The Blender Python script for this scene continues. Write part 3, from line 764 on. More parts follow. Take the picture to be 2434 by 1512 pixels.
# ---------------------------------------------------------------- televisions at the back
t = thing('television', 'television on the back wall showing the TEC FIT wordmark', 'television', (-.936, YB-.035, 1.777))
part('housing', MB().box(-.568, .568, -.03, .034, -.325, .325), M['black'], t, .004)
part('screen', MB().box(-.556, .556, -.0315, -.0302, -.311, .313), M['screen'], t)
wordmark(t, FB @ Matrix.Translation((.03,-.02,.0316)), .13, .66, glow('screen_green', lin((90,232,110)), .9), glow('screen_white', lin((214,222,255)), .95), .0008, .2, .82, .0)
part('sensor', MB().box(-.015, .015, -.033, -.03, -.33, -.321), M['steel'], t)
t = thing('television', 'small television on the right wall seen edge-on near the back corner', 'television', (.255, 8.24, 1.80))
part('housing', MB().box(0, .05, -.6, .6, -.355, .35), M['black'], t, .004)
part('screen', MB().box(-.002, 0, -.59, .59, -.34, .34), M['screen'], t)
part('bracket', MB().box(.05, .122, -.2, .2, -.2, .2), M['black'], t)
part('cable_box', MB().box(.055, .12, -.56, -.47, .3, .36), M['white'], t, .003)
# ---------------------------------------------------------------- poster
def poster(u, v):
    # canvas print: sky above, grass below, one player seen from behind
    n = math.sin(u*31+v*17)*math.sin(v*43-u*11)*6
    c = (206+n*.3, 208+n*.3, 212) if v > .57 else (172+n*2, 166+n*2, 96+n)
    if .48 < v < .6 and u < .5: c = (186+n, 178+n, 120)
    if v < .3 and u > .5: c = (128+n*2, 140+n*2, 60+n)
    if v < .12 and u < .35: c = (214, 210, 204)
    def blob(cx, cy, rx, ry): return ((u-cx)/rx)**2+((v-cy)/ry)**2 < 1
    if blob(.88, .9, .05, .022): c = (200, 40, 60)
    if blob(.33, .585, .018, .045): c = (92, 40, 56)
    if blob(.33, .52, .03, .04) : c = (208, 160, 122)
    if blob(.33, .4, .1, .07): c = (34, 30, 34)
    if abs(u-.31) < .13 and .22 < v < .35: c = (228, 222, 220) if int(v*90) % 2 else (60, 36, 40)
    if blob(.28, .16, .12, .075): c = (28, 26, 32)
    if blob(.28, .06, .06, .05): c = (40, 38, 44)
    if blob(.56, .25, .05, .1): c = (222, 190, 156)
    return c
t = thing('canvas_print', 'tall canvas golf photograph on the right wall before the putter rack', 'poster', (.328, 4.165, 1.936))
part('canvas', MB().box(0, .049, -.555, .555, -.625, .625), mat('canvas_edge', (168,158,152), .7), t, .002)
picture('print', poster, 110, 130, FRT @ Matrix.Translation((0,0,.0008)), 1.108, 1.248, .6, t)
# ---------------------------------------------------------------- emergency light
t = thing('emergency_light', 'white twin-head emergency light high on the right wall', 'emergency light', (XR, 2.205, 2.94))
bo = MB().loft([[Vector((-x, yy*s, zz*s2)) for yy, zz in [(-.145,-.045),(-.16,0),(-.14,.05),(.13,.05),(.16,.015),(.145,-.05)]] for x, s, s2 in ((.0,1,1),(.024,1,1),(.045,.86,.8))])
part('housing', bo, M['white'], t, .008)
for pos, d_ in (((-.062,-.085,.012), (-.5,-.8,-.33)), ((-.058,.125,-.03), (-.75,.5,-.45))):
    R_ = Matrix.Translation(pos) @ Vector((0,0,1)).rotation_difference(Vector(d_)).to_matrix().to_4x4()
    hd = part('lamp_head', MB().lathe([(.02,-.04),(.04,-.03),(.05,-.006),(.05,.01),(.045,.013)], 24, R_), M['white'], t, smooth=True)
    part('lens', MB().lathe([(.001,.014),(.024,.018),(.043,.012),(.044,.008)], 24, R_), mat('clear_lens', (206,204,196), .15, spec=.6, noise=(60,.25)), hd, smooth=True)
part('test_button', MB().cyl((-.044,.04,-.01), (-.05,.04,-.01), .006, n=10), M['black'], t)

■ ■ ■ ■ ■

**To be done:** Copy all lines of the material above where the string "from" occurs.

**Correct output:**
The Blender Python script for this scene continues. Write part 3, from line 764 on. More parts follow. Take the picture to be 2434 by 1512 pixels.
    # canvas print: sky above, grass below, one player seen from behind